What redshirt junior goalie Haley Kopmeyer showcased this past weekend against Western and Central Michigan wasn’t an aberration. After allowing only one goal against two offensively dynamic squads, she has cemented herself as one of the Big Ten’s best.

She swallows any shot low enough to catch, and her athleticism and leaping ability make it easy for her to punch shots high.

Kopmeyer’s ability in net is good enough in her own right to make the Michigan women’s soccer team a solid defensive team.
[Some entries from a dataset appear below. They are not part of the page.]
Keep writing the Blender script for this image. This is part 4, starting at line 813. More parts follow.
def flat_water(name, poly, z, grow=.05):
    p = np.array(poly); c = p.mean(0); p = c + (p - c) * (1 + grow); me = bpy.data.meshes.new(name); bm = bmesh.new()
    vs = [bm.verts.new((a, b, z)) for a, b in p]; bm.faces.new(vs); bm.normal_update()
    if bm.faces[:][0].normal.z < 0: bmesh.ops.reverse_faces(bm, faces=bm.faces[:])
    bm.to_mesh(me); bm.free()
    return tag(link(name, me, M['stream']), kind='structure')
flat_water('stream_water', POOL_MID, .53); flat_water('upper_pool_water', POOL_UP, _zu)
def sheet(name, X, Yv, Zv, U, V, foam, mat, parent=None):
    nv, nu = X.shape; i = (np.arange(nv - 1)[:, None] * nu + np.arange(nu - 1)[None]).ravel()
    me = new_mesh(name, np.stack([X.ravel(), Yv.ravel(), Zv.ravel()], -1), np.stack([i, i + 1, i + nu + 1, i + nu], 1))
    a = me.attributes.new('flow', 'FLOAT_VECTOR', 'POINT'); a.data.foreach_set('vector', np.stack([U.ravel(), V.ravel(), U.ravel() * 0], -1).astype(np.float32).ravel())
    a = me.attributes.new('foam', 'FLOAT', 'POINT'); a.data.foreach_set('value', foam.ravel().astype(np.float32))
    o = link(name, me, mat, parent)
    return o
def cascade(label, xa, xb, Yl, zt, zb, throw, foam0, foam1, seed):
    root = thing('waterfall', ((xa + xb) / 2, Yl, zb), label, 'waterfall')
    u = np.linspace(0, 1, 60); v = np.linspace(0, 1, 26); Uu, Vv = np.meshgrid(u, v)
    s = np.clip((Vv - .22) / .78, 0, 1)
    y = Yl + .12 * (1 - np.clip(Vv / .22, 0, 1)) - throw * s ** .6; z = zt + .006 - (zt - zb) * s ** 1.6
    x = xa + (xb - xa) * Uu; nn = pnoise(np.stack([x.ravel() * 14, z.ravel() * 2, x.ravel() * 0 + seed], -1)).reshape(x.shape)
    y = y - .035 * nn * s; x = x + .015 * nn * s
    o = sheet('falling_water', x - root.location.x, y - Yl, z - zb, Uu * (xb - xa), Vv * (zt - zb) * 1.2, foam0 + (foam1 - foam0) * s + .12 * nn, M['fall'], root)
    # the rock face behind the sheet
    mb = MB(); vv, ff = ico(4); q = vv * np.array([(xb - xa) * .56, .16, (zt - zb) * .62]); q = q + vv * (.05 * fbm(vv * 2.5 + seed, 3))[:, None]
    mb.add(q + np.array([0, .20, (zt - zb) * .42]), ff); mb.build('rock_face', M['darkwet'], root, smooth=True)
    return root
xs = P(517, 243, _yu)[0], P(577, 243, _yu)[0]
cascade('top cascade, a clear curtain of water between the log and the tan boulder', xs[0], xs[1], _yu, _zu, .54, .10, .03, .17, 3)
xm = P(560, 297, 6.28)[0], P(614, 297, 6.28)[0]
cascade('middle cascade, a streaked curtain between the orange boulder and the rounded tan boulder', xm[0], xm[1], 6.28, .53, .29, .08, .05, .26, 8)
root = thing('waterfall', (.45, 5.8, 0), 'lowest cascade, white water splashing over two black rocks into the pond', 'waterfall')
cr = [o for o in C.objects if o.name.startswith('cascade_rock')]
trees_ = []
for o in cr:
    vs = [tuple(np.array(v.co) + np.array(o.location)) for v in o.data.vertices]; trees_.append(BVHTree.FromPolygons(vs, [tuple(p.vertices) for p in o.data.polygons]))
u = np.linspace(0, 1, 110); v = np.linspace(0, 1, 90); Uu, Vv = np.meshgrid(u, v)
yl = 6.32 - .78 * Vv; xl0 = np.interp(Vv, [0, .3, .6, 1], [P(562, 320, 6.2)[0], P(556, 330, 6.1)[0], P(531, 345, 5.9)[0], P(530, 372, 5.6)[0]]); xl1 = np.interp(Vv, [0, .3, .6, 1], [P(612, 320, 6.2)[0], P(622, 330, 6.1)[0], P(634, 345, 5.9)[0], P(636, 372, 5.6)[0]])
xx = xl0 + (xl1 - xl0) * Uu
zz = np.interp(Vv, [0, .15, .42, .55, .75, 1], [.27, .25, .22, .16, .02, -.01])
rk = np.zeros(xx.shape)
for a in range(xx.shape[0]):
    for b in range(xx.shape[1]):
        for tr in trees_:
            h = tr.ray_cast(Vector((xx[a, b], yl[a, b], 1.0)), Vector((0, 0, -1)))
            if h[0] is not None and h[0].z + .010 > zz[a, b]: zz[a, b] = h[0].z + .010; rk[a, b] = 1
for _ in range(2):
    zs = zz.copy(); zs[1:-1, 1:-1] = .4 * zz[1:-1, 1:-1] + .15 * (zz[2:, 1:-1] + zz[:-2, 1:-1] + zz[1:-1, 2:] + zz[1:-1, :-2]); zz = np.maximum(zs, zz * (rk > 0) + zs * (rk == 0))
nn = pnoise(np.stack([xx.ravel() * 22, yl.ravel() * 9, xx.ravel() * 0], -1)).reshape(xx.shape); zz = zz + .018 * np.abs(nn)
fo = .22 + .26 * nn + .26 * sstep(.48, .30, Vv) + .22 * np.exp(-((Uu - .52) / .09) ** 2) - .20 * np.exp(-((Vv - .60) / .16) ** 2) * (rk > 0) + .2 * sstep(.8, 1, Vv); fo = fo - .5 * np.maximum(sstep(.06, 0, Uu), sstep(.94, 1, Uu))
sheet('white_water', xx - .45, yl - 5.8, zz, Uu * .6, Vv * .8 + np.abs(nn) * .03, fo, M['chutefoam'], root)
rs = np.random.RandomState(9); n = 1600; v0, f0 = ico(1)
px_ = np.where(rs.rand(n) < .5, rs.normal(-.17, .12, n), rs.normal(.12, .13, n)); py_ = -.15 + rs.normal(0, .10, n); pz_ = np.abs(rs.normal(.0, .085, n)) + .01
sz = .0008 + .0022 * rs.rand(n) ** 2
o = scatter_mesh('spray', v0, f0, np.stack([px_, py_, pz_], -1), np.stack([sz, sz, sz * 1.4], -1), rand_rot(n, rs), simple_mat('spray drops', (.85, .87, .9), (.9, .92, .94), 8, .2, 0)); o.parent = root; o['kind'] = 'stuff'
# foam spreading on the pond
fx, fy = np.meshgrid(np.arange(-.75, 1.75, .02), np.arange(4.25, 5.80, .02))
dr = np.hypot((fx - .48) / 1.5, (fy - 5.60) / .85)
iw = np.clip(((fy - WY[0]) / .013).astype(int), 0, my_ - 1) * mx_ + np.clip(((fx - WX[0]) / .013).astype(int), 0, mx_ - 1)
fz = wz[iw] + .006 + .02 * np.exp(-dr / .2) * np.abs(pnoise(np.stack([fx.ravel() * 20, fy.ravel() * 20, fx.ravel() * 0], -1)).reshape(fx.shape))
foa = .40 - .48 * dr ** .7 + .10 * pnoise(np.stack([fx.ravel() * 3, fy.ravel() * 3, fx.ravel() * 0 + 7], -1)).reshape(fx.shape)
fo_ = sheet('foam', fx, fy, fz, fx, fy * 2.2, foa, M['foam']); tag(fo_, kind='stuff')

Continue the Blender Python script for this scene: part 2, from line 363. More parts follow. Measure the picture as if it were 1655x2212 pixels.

But even the best goalies need help — enter the rest of the Wolverines.

On the rare occasions that Kopmeyer is out of position to make a save or when she makes a mistake, her teammates are there backing her up and helping her in the net.

“It’s awesome that they’re going to be there too, right behind me, and that no one wants a goal to go in,” Kopmeyer said. “It’s something we always talk about and work on at practice. You don’t realize how important the little things are until it happens in a game.”

After suffering a season-ending injury in her first year on campus, Kopmeyer has anchored a stifling defense ever since her return. In 44 career games, she has helped the Wolverines hold opponents to just about a goal per game.

She has improved every year since her arrival, and this year seems to be her finest so far from a statistical standpoint. With 46 saves and three shutouts already, she is on pace to break her career-high of 95 saves and six shutouts in one season set two seasons ago.

She also is on pace to set career highs in save percentage (.868) and goals-against average (0.875).

“(Kopmeyer’s) a really good leader for all of us,” sophomore defender Kayla Mannino said. “She has a lot of experience and I know that a lot of younger girls, myself included, really look up to her.”

But as much as she has proven to be a steady hand in goal for her teammates, they have provided her with just as much support from the field.

On more than one occasion against the Wolverines, the Broncos and Chippewas appeared to have caught Kopmeyer out of position. Each time, Michigan position players were there to back Kopmeyer up and save a goal.

Late in the game against Western Michigan, a Bronco shot slipped through Kopmeyer’s hands in the heavy rain. Unquestionably heading for the back of the net, the ball was corralled and cleared by sophomore forward Tori McCombs, who was backing up Kopmeyer in case a situation just like that happened.

Then, midway through the first half on Sunday, the Chippewas headed a corner kick at what appeared to be a brief opening left by Kopmeyer. This time, sophomore forward Meghan Toohey played goalie as she made a kick save. The play allowed the Wolverines to maintain the lead and proved to be an incredibly important save as the two teams played to a draw.

For the Wolverines, it’s not out of the ordinary for forwards to chip in on defense. Michigan coach Greg Ryan is a firm believer in bringing extra players back to help out on defense.

“Any ball that’s hit at the goalkeeper, we’re all going back to help,” Ryan said. “It’s something you’ve got to do and if you don’t, eventually she’s going to drop one. On Friday, you saw (a shot) went through and Tori cleared it out from behind her. It’s just part of good defending.”

According to Ryan, Michigan prepares for those types of circumstances in practice on a daily basis. They work on defending set pieces from long distances and corner kicks, ensuring their defenders and forwards are equally prepared to help out Kopmeyer when called upon.

Ryan also expressed that the team’s best defense has yet to come. He understands that the season is young and that his roster is still bonding. At the moment, though, he’s satisfied with how Kopmeyer and the rest of the defense is playing.

“This a young defense and this is the first time they’ve been back there together,” Ryan said. “The training we’ve done with them has just been to help them understand how to work together as a unit. I think that’s going well right now.”